*DIRECTION*
Find the string "part" and gather every line that holds it.

*MATERIAL PROVIDED*
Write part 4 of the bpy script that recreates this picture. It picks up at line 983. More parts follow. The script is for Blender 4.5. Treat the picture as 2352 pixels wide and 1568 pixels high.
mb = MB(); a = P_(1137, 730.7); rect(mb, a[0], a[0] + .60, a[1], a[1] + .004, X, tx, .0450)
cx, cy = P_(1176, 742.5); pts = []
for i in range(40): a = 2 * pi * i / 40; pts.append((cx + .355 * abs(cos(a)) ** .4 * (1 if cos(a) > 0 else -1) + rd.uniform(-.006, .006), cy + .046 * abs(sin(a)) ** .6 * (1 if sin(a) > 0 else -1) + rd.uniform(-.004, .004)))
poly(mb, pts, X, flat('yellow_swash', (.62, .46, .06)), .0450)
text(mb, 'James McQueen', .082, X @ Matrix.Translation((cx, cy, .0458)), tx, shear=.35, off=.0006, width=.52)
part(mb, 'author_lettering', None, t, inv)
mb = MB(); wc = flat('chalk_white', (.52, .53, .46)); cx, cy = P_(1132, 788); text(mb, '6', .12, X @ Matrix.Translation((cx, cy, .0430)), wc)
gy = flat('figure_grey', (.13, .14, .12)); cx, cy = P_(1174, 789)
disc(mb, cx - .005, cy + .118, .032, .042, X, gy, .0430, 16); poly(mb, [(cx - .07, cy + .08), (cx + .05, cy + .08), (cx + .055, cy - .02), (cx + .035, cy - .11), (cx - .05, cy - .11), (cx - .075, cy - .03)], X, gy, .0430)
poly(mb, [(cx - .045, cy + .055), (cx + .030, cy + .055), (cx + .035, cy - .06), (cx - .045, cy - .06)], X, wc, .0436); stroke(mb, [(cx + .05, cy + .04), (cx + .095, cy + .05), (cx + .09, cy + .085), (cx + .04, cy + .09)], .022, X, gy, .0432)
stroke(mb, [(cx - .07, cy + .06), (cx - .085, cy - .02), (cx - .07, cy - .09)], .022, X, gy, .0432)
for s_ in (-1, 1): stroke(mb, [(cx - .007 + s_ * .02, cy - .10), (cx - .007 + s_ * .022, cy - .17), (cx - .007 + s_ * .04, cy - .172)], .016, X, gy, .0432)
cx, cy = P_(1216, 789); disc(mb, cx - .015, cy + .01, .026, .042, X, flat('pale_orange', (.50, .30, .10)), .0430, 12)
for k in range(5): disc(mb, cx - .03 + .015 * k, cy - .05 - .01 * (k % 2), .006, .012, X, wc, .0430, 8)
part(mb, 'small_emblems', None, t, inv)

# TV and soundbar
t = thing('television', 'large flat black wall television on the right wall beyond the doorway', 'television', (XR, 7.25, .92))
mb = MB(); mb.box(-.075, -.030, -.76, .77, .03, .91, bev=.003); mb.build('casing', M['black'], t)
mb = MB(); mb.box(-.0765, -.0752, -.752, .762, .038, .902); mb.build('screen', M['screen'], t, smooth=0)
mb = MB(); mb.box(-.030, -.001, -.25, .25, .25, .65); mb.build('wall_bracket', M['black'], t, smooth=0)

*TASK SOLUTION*
Write part 4 of the bpy script that recreates this picture. It picks up at line 983. More parts follow. The script is for Blender 4.5. Treat the picture as 2352 pixels wide and 1568 pixels high.
part(mb, 'author_lettering', None, t, inv)
part(mb, 'small_emblems', None, t, inv)